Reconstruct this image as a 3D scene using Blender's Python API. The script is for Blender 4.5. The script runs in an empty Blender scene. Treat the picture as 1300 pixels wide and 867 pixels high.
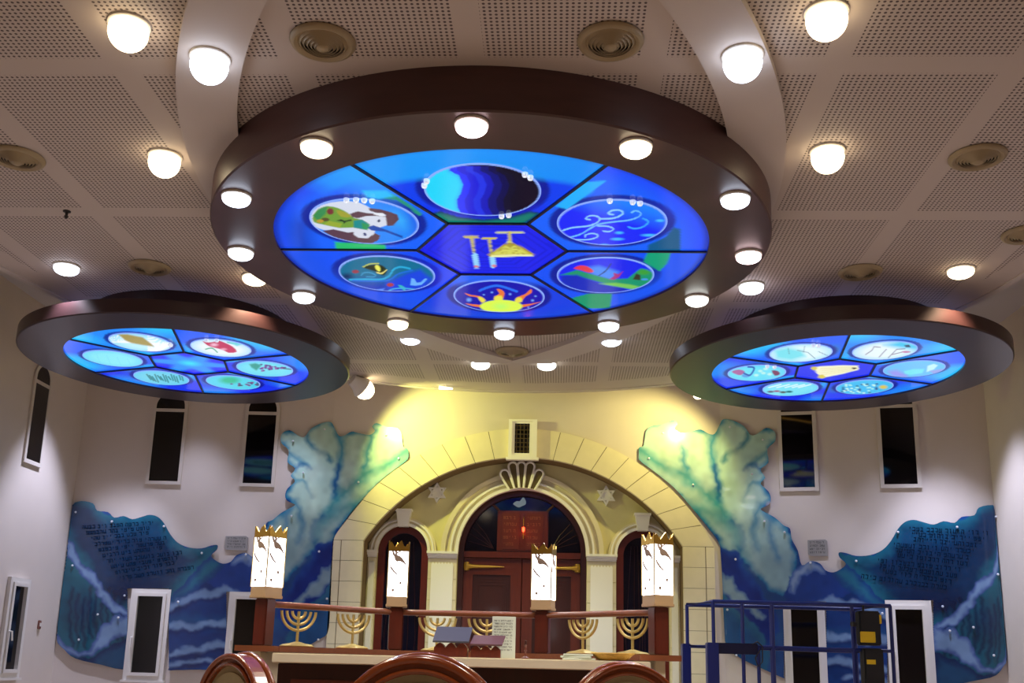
import bpy, bmesh, math, random
import numpy as np
from mathutils import Vector, Matrix
from mathutils.geometry import delaunay_2d_cdt
random.seed(7)
PI = math.pi
scn = bpy.context.scene
COL = scn.collection
# ---------------------------------------------------------------- camera
FOC, CX, CY = 1320.34, 648.92, 527.89
PITCH, ROLL, YAW = 0.235216, 0.024528, 0.048135
CZ = 1.2
_fw = np.array([-math.sin(YAW)*math.cos(PITCH), math.cos(YAW)*math.cos(PITCH), math.sin(PITCH)])
_r0 = np.array([math.cos(YAW), math.sin(YAW), 0.0]); _u0 = np.cross(_r0, _fw)
_rt = _r0*math.cos(ROLL)+_u0*math.sin(ROLL); _up = -_r0*math.sin(ROLL)+_u0*math.cos(ROLL)
cd = bpy.data.cameras.new('camera'); cam = bpy.data.objects.new('camera', cd); COL.objects.link(cam)
m = Matrix.Identity(4)
for i in range(3):
    m[i][0], m[i][1], m[i][2] = _rt[i], _up[i], -_fw[i]
m[2][3] = CZ
cam.matrix_world = m
cd.sensor_fit = 'HORIZONTAL'; cd.sensor_width = 36.0
cd.lens = FOC/1300*36.0
cd.shift_x = (650-CX)/1300; cd.shift_y = (CY-433.5)/1300
cd.clip_start = 0.05; cd.clip_end = 200
scn.camera = cam
# ---------------------------------------------------------------- light levels and exposure
scn.view_settings.view_transform = 'Standard'; scn.view_settings.look = 'None'
scn.view_settings.exposure = 0.0; scn.view_settings.gamma = 1.0
scn.view_settings.use_curve_mapping = False
w = bpy.data.worlds.new('world'); scn.world = w; w.use_nodes = True
w.node_tree.nodes['Background'].inputs[0].default_value = (0.02, 0.03, 0.06, 1)
w.node_tree.nodes['Background'].inputs[1].default_value = 0.3
P_CEIL, P_RING, P_WASH, P_SIDE, P_FILL, P_COVE, GLASS = 170.0, 62.0, 120.0, 900.0, 270.0, 1.3, 1.0
WARM, COOL, PINK, NEUT = (255,232,190), (222,234,255), (255,222,226), (245,248,240)

def ray(x, y): return (x-CX)/FOC*_rt+(CY-y)/FOC*_up+_fw
def atz(x, y, z): d = ray(x, y); return Vector(d*((z-CZ)/d[2])+[0, 0, CZ])
def aty(x, y, Y): d = ray(x, y); return Vector(d*(Y/d[1])+[0, 0, CZ])
def atx(x, y, X): d = ray(x, y); return Vector(d*(X/d[0])+[0, 0, CZ])
WY = 15.3; AX = -0.53                                   # arch wall, hall axis at the arch
FL, FR = -3.45, 2.40                                    # where the side wings of the end wall start
CL, CR = (-7.25, 15.12), (6.05, 14.64)                  # corners with the side walls
def wallpt(x, y, off=0.0):
    """point of the end wall (centre or wing) seen at a pixel, moved off the wall into the room"""
    p = aty(x, y, WY-off)
    if p.x < FL: a, b = (FL, WY), CL
    elif p.x > FR: a, b = (FR, WY), CR
    else: return p
    tx, ty = b[0]-a[0], b[1]-a[1]; L = math.hypot(tx, ty)
    nx, ny = -ty/L, tx/L
    if ny > 0: nx, ny = -nx, -ny
    d = ray(x, y)
    c = (a[0]+nx*off)*nx+(a[1]+ny*off)*ny
    t = c/(d[0]*nx+d[1]*ny)
    return Vector(d*t+[0, 0, CZ])
def wing_angle(x):
    if x < FL: return math.atan2(WY-CL[1], FL-CL[0])
    if x > FR: return math.atan2(CR[1]-WY, CR[0]-FR)
    return 0.0
# ---------------------------------------------------------------- materials
def lin(c):
    return tuple((v/255/12.92 if v/255 <= .04045 else ((v/255+.055)/1.055)**2.4) for v in c[:3])
def L4(c): return (*lin(c), 1.0)
def pm(name, col, rough=.5, metal=0.0, noise=0.0, scale=6.0, bump=0.0, emit=None, es=0.0, coat=0.0, stretch=(1,1,1), spec=None):
    mt = bpy.data.materials.new(name); mt.use_nodes = True
    nt = mt.node_tree; b = nt.nodes['Principled BSDF']
    b.inputs['Base Color'].default_value = L4(col); b.inputs['Roughness'].default_value = rough
    b.inputs['Metallic'].default_value = metal
    if coat: b.inputs['Coat Weight'].default_value = coat; b.inputs['Coat Roughness'].default_value = .08
    if spec is not None: b.inputs['Specular IOR Level'].default_value = spec
    if emit: b.inputs['Emission Color'].default_value = L4(emit); b.inputs['Emission Strength'].default_value = es
    if noise or bump:
        tc = nt.nodes.new('ShaderNodeTexCoord'); mp = nt.nodes.new('ShaderNodeMapping')
        mp.inputs['Scale'].default_value = stretch
        nt.links.new(tc.outputs['Object'], mp.inputs[0])
        nz = nt.nodes.new('ShaderNodeTexNoise'); nz.inputs['Scale'].default_value = scale; nz.inputs['Detail'].default_value = 5
        nt.links.new(mp.outputs[0], nz.inputs[0])
        if noise:
            mx = nt.nodes.new('ShaderNodeMix'); mx.data_type = 'RGBA'
            lo = tuple(max(0, c*(1-noise)) for c in lin(col)); hi = tuple(min(1, c*(1+noise)) for c in lin(col))
            mx.inputs[6].default_value = (*lo, 1); mx.inputs[7].default_value = (*hi, 1)
            nt.links.new(nz.outputs[0], mx.inputs[0]); nt.links.new(mx.outputs[2], b.inputs['Base Color'])
        if bump:
            bp = nt.nodes.new('ShaderNodeBump'); bp.inputs['Strength'].default_value = bump; bp.inputs['Distance'].default_value = .01
            nt.links.new(nz.outputs[0], bp.inputs['Height']); nt.links.new(bp.outputs[0], b.inputs['Normal'])
    return mt
def attr_mat(name, rough=.3, emis=0.0, basef=1.0, coat=0.0):
    mt = bpy.data.materials.new(name); mt.use_nodes = True
    nt = mt.node_tree; b = nt.nodes['Principled BSDF']
    a = nt.nodes.new('ShaderNodeAttribute'); a.attribute_name = 'Col'
    if basef: nt.links.new(a.outputs['Color'], b.inputs['Base Color'])
    else: b.inputs['Base Color'].default_value = (.01, .01, .015, 1)
    b.inputs['Roughness'].default_value = rough
    if emis: b.inputs['Specular IOR Level'].default_value = .2
    if coat: b.inputs['Coat Weight'].default_value = coat; b.inputs['Coat Roughness'].default_value = .03
    if emis:
        nt.links.new(a.outputs['Color'], b.inputs['Emission Color']); b.inputs['Emission Strength'].default_value = emis
    return mt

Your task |
Return the listing above in full and without alteration, excluding its pictures.

Output of the task |
Reconstruct this image as a 3D scene using Blender's Python API. The script is for Blender 4.5. The script runs in an empty Blender scene. Treat the picture as 1300 pixels wide and 867 pixels high.
import bpy, bmesh, math, random
import numpy as np
from mathutils import Vector, Matrix
from mathutils.geometry import delaunay_2d_cdt
random.seed(7)
PI = math.pi
scn = bpy.context.scene
COL = scn.collection
# ---------------------------------------------------------------- camera
FOC, CX, CY = 1320.34, 648.92, 527.89
PITCH, ROLL, YAW = 0.235216, 0.024528, 0.048135
CZ = 1.2
_fw = np.array([-math.sin(YAW)*math.cos(PITCH), math.cos(YAW)*math.cos(PITCH), math.sin(PITCH)])
_r0 = np.array([math.cos(YAW), math.sin(YAW), 0.0]); _u0 = np.cross(_r0, _fw)
_rt = _r0*math.cos(ROLL)+_u0*math.sin(ROLL); _up = -_r0*math.sin(ROLL)+_u0*math.cos(ROLL)
cd = bpy.data.cameras.new('camera'); cam = bpy.data.objects.new('camera', cd); COL.objects.link(cam)
m = Matrix.Identity(4)
for i in range(3):
    m[i][0], m[i][1], m[i][2] = _rt[i], _up[i], -_fw[i]
m[2][3] = CZ
cam.matrix_world = m
cd.sensor_fit = 'HORIZONTAL'; cd.sensor_width = 36.0
cd.lens = FOC/1300*36.0
cd.shift_x = (650-CX)/1300; cd.shift_y = (CY-433.5)/1300
cd.clip_start = 0.05; cd.clip_end = 200
scn.camera = cam
# ---------------------------------------------------------------- light levels and exposure
scn.view_settings.view_transform = 'Standard'; scn.view_settings.look = 'None'
scn.view_settings.exposure = 0.0; scn.view_settings.gamma = 1.0
scn.view_settings.use_curve_mapping = False
w = bpy.data.worlds.new('world'); scn.world = w; w.use_nodes = True
w.node_tree.nodes['Background'].inputs[0].default_value = (0.02, 0.03, 0.06, 1)
w.node_tree.nodes['Background'].inputs[1].default_value = 0.3
P_CEIL, P_RING, P_WASH, P_SIDE, P_FILL, P_COVE, GLASS = 170.0, 62.0, 120.0, 900.0, 270.0, 1.3, 1.0
WARM, COOL, PINK, NEUT = (255,232,190), (222,234,255), (255,222,226), (245,248,240)

def ray(x, y): return (x-CX)/FOC*_rt+(CY-y)/FOC*_up+_fw
def atz(x, y, z): d = ray(x, y); return Vector(d*((z-CZ)/d[2])+[0, 0, CZ])
def aty(x, y, Y): d = ray(x, y); return Vector(d*(Y/d[1])+[0, 0, CZ])
def atx(x, y, X): d = ray(x, y); return Vector(d*(X/d[0])+[0, 0, CZ])
WY = 15.3; AX = -0.53                                   # arch wall, hall axis at the arch
FL, FR = -3.45, 2.40                                    # where the side wings of the end wall start
CL, CR = (-7.25, 15.12), (6.05, 14.64)                  # corners with the side walls
def wallpt(x, y, off=0.0):
    """point of the end wall (centre or wing) seen at a pixel, moved off the wall into the room"""
    p = aty(x, y, WY-off)
    if p.x < FL: a, b = (FL, WY), CL
    elif p.x > FR: a, b = (FR, WY), CR
    else: return p
    tx, ty = b[0]-a[0], b[1]-a[1]; L = math.hypot(tx, ty)
    nx, ny = -ty/L, tx/L
    if ny > 0: nx, ny = -nx, -ny
    d = ray(x, y)
    c = (a[0]+nx*off)*nx+(a[1]+ny*off)*ny
    t = c/(d[0]*nx+d[1]*ny)
    return Vector(d*t+[0, 0, CZ])
def wing_angle(x):
    if x < FL: return math.atan2(WY-CL[1], FL-CL[0])
    if x > FR: return math.atan2(CR[1]-WY, CR[0]-FR)
    return 0.0
# ---------------------------------------------------------------- materials
def lin(c):
    return tuple((v/255/12.92 if v/255 <= .04045 else ((v/255+.055)/1.055)**2.4) for v in c[:3])
def L4(c): return (*lin(c), 1.0)
def pm(name, col, rough=.5, metal=0.0, noise=0.0, scale=6.0, bump=0.0, emit=None, es=0.0, coat=0.0, stretch=(1,1,1), spec=None):
    mt = bpy.data.materials.new(name); mt.use_nodes = True
    nt = mt.node_tree; b = nt.nodes['Principled BSDF']
    b.inputs['Base Color'].default_value = L4(col); b.inputs['Roughness'].default_value = rough
    b.inputs['Metallic'].default_value = metal
    if coat: b.inputs['Coat Weight'].default_value = coat; b.inputs['Coat Roughness'].default_value = .08
    if spec is not None: b.inputs['Specular IOR Level'].default_value = spec
    if emit: b.inputs['Emission Color'].default_value = L4(emit); b.inputs['Emission Strength'].default_value = es
    if noise or bump:
        tc = nt.nodes.new('ShaderNodeTexCoord'); mp = nt.nodes.new('ShaderNodeMapping')
        mp.inputs['Scale'].default_value = stretch
        nt.links.new(tc.outputs['Object'], mp.inputs[0])
        nz = nt.nodes.new('ShaderNodeTexNoise'); nz.inputs['Scale'].default_value = scale; nz.inputs['Detail'].default_value = 5
        nt.links.new(mp.outputs[0], nz.inputs[0])
        if noise:
            mx = nt.nodes.new('ShaderNodeMix'); mx.data_type = 'RGBA'
            lo = tuple(max(0, c*(1-noise)) for c in lin(col)); hi = tuple(min(1, c*(1+noise)) for c in lin(col))
            mx.inputs[6].default_value = (*lo, 1); mx.inputs[7].default_value = (*hi, 1)
            nt.links.new(nz.outputs[0], mx.inputs[0]); nt.links.new(mx.outputs[2], b.inputs['Base Color'])
        if bump:
            bp = nt.nodes.new('ShaderNodeBump'); bp.inputs['Strength'].default_value = bump; bp.inputs['Distance'].default_value = .01
            nt.links.new(nz.outputs[0], bp.inputs['Height']); nt.links.new(bp.outputs[0], b.inputs['Normal'])
    return mt
def attr_mat(name, rough=.3, emis=0.0, basef=1.0, coat=0.0):
    mt = bpy.data.materials.new(name); mt.use_nodes = True
    nt = mt.node_tree; b = nt.nodes['Principled BSDF']
    a = nt.nodes.new('ShaderNodeAttribute'); a.attribute_name = 'Col'
    if basef: nt.links.new(a.outputs['Color'], b.inputs['Base Color'])
    else: b.inputs['Base Color'].default_value = (.01, .01, .015, 1)
    b.inputs['Roughness'].default_value = rough
    if emis: b.inputs['Specular IOR Level'].default_value = .2
    if coat: b.inputs['Coat Weight'].default_value = coat; b.inputs['Coat Roughness'].default_value = .03
    if emis:
        nt.links.new(a.outputs['Color'], b.inputs['Emission Color']); b.inputs['Emission Strength'].default_value = emis
    return mt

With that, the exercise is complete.